Poland Veers to the Right After Election
September 26, 2005With 60 percent of the votes counted, the victory for the Polish center-right was slightly less impressive than suggested by exit polls on Sunday. The result of the parliamentary elections was, nonetheless, a dramatic call for change and a ticket for reform in the new EU member, which marked the rejection of the legacy of communism once and for all.
The vote count gave the Catholic Law and Justice Party (PiS) 26.56 percent of the vote and, most likely, 151 seats in the 460-seat parliament. The free-market Civic Platform was second with 24.08 percent of the vote, and 123 expected seats.
The two parties have confirmed their intention to form a coalition, which the vote assures a comfortable majority.
Restoring trust in the state
"Everything indicates that we have won, but this is only the beginning," said PiS leader Jaroslaw Kaczynski, who could become Poland's next prime minister.
"We must rebuild many things in Poland.

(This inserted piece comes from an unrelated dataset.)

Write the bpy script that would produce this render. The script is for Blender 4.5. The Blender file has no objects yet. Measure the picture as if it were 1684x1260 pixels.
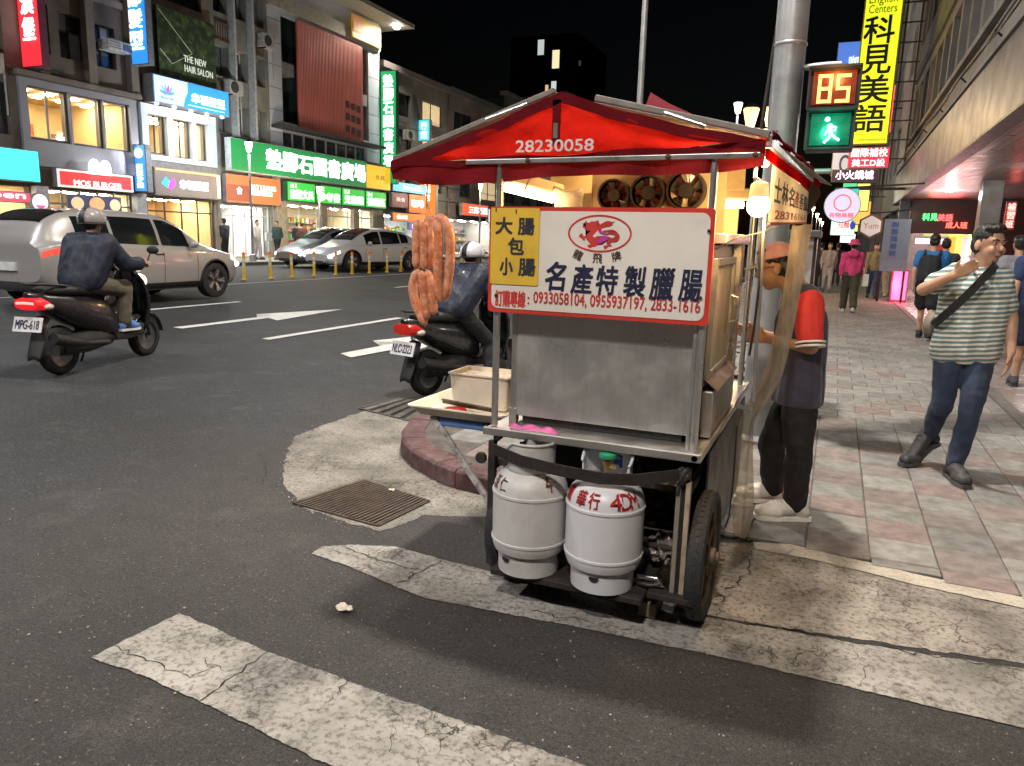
import bpy, bmesh, math, random
import numpy as np
from mathutils import Vector, Matrix, Euler
random.seed(7); np.random.seed(7)
R = math.radians
SC = bpy.context.scene
COL = SC.collection

# ------------------------------------------------------------------ camera
F_PX, PITCH, YAW, ROLL, CAM_Z = 1230.0, R(10.86), R(22.9), R(1.55), 1.5
PW, PH = 1684.0, 1260.0
_f0 = np.array([-math.sin(YAW), math.cos(YAW), 0.0]); _r0 = np.array([math.cos(YAW), math.sin(YAW), 0.0]); _u0 = np.array([0, 0, 1.0])
_f = _f0 * math.cos(PITCH) - _u0 * math.sin(PITCH); _u = _u0 * math.cos(PITCH) + _f0 * math.sin(PITCH)
_r = _r0 * math.cos(ROLL) + _u * math.sin(ROLL); _u = _u * math.cos(ROLL) - _r0 * math.sin(ROLL)
CAMP = np.array([0, 0, CAM_Z])
cam = bpy.data.cameras.new('camera'); camo = bpy.data.objects.new('camera', cam); COL.objects.link(camo)
cam.sensor_fit = 'HORIZONTAL'; cam.sensor_width = 36.0; cam.lens = 36.0 * F_PX / PW
cam.clip_start = 0.05; cam.clip_end = 2000
camo.matrix_world = Matrix(((_r[0], _u[0], -_f[0], 0), (_r[1], _u[1], -_f[1], 0), (_r[2], _u[2], -_f[2], CAM_Z), (0, 0, 0, 1)))
SC.camera = camo

# ------------------------------------------------------------------ night sky, faint fill sun, exposure
world = bpy.data.worlds.new('World'); SC.world = world; world.use_nodes = True
wn = world.node_tree.nodes; wl = world.node_tree.links
sky = wn.new('ShaderNodeTexSky'); sky.sky_type = 'NISHITA'; sky.sun_disc = False
sky.sun_elevation = R(-4.3); sky.sun_rotation = R(20); sky.altitude = 10
wn['Background'].inputs[1].default_value = 0.03
wl.new(sky.outputs[0], wn['Background'].inputs[0])
sun = bpy.data.lights.new('fill_sun', 'SUN'); sun.energy = 0.08; sun.angle = R(25); sun.color = (0.9, 0.93, 1.0)  # wide soft sun lamp added as faint overall fill
suno = bpy.data.objects.new('fill_sun', sun); COL.objects.link(suno); suno.rotation_euler = (R(38), 0, R(-20))
SC.view_settings.view_transform = 'Standard'; SC.view_settings.look = 'None'
SC.view_settings.exposure = 0.0; SC.view_settings.gamma = 1.0; SC.view_settings.use_curve_mapping = False
SC.cycles.use_denoising = True; SC.cycles.max_bounces = 6; SC.cycles.diffuse_bounces = 2; SC.cycles.glossy_bounces = 3
SC.cycles.transparent_max_bounces = 10; SC.cycles.transmission_bounces = 4; SC.cycles.sample_clamp_indirect = 4.0
SC.cycles.caustics_reflective = False; SC.cycles.caustics_refractive = False; SC.cycles.use_light_tree = True

# ------------------------------------------------------------------ pixel rays of the photograph -> places
def ray(px, py): return _f + _r * (px - PW / 2) / F_PX - _u * (py - PH / 2) / F_PX
def onZ(px, py, z=0.0): d = ray(px, py); return CAMP + d * ((z - CAM_Z) / d[2])
def onX(px, py, x): d = ray(px, py); return CAMP + d * (x / d[0])
def onY(px, py, y): d = ray(px, py); return CAMP + d * (y / d[1])

# ------------------------------------------------------------------ materials
MATS = {}
def nd(t, typ, **kw):
    n = t.nodes.new(typ)
    for k, v in kw.items():
        if k.startswith('i_'): n.inputs[k[2:].replace('_', ' ')].default_value = v
        else: setattr(n, k, v)
    return n
def noise_fac(t, vec, scale, detail=4, rough=.55, lo=.35, hi=.65):
    n = nd(t, 'ShaderNodeTexNoise'); n.inputs['Scale'].default_value = scale; n.inputs['Detail'].default_value = detail; n.inputs['Roughness'].default_value = rough
    t.links.new(vec, n.inputs['Vector'])
    m = nd(t, 'ShaderNodeMapRange'); m.inputs[1].default_value = lo; m.inputs[2].default_value = hi
    t.links.new(n.outputs[0], m.inputs[0]); return m.outputs[0]
def mixc(t, fac, a, b):
    m = nd(t, 'ShaderNodeMix', data_type='RGBA')
    for s, v in ((0, fac), (6, a), (7, b)):
        if isinstance(v, (int, float)): m.inputs[s].default_value = v
        elif isinstance(v, tuple): m.inputs[s].default_value = v if len(v) == 4 else (*v, 1)
        else: t.links.new(v, m.inputs[s])
    return m.outputs[2]
def mulf(t, a, b, op='MULTIPLY'):
    m = nd(t, 'ShaderNodeMath', operation=op)
    for s, v in ((0, a), (1, b)):
        if isinstance(v, (int, float)): m.inputs[s].default_value = v
        else: t.links.new(v, m.inputs[s])
    return m.outputs[0]
def newmat(name):
    m = bpy.data.materials.new(name); m.use_nodes = True; t = m.node_tree
    return m, t, t.nodes['Principled BSDF']
def tex(t, world=False):
    return nd(t, 'ShaderNodeNewGeometry').outputs['Position'] if world else nd(t, 'ShaderNodeTexCoord').outputs['Object']
def M(col, rough=.5, metal=0.0, var=.18, vs=6.0, bump=0.0, bs=60.0, emit=0.0, ecol=None, coat=0.0, spec=.5, dirt=0.0, dcol=(.06, .05, .04), world=False, sheen=0.0):
    key = (col, rough, metal, var, vs, bump, bs, emit, ecol, coat, spec, dirt, dcol, world, sheen)
    if key in MATS: return MATS[key]
    m, t, b = newmat('mat_%d' % len(MATS)); MATS[key] = m
    v = tex(t, world)
    c = (*col, 1)
    f = noise_fac(t, v, vs)
    out = mixc(t, f, tuple(min(1, x * (1 - var)) for x in col), tuple(min(1, x * (1 + var)) for x in col))
    if dirt > 0:
        d = noise_fac(t, v, vs * 1.7, 6, .65, .5, .72); out = mixc(t, mulf(t, d, dirt), out, dcol)
    t.links.new(out, b.inputs['Base Color'])
    rr = noise_fac(t, v, vs * 2.3); mr = nd(t, 'ShaderNodeMapRange'); mr.inputs[3].default_value = max(.02, rough - .08); mr.inputs[4].default_value = min(1, rough + .08)
    t.links.new(rr, mr.inputs[0]); t.links.new(mr.outputs[0], b.inputs['Roughness'])
    b.inputs['Metallic'].default_value = metal; b.inputs['Specular IOR Level'].default_value = spec
    b.inputs['Coat Weight'].default_value = coat; b.inputs['Coat Roughness'].default_value = .08
    if sheen: b.inputs['Sheen Weight'].default_value = sheen
    if bump:
        n = nd(t, 'ShaderNodeTexNoise'); n.inputs['Scale'].default_value = bs; n.inputs['Detail'].default_value = 5
        t.links.new(v, n.inputs['Vector']); bp = nd(t, 'ShaderNodeBump'); bp.inputs['Strength'].default_value = min(1, bump); bp.inputs['Distance'].default_value = .02 * bump
        t.links.new(n.outputs[0], bp.inputs['Height']); t.links.new(bp.outputs[0], b.inputs['Normal'])
    if emit:
        b.inputs['Emission Color'].default_value = (*(ecol or col), 1); b.inputs['Emission Strength'].default_value = emit
    return m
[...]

We must restore trust in the state, something which has been highly compromised in recent years," said Kaczynski, whose identical twin Lech is running for president in next month's election.
Finishing third with 67 expected seats was the Samoobrona (Self-Defense) party, a grouping that frequently changes its political leanings, ahead of the ruling Democratic Left Alliance (SLD), which has been seriously tainted by corruption and was likely to win only 51 seats.
The 11 percent score, although described by leaders of the party as good, was a far cry from the 41 percent of seats the SLD won in 2001.
Vote for change
Pre-election surveys had predicted the SLD would reap at most 8 percent, and at worst not even the five percent required to get into parliament, even though it brought Poland into the EU and has driven the economy on an upward path, while slowly beginning to bring unemployment down.
The ultra Catholic and nationalist League of Polish Families with a possible 36 seats and the Peasants party with 30 seats were the only other parties with the more than 5 percent of the vote needed to enter parliament.
"Generally speaking, Poles voted for change," said Slawomir Debski, an analyst at Poland's Institute of International Relations. "We cannot cite the German syndrome, where fear of liberalism was a determining factor. The ruling parties, the SLD and their one-time ally, the PSL, were swept aside, while PiS and PO, two groups which made their debut in parliament during the last mandate, won."
The twins on the rise
With PiS finishing in the lead, the conservative party should choose who will become Poland's next prime minister, with Jaroslaw Kaczynski their likely choice. PO's premier-designate Jan Rokita (photo) said after casting his vote in the southern city of Krakow that the new head of government should be named as soon as the final results are known.
But that proposal did not sit well with presidential candidate Lech Kaczynski, Jaroslaw's twin, who fears his chances of beating PO's Donald Tusk could well be torpedoed if someone who looks just like him is appointed prime minister.
Tusk, whom polls show to have a commanding lead in next month's presidential election, conceded defeat to PiS in the parliamentary vote, and vowed to work with together for the good of Poland.
"Now the time has come for us to see what we can do together for Poland," Tusk said. "It's going to be a difficult task."
Economic voes
PO has proposed an across-the-board 15-percent tax rate, which PiS described last month as a good way to scare off voters.
PiS, meanwhile, campaigned on a socialist manifesto at odds with its traditional conservatism -- calling for state aid and tax breaks for the underprivileged, and government intervention in the economy.
Their different takes on how to tackle Poland's economic woes, notably unemployment, which at 17.8 percent is the highest in the EU, and their pre-election bickering have raised fears that their coalition may be unworkable.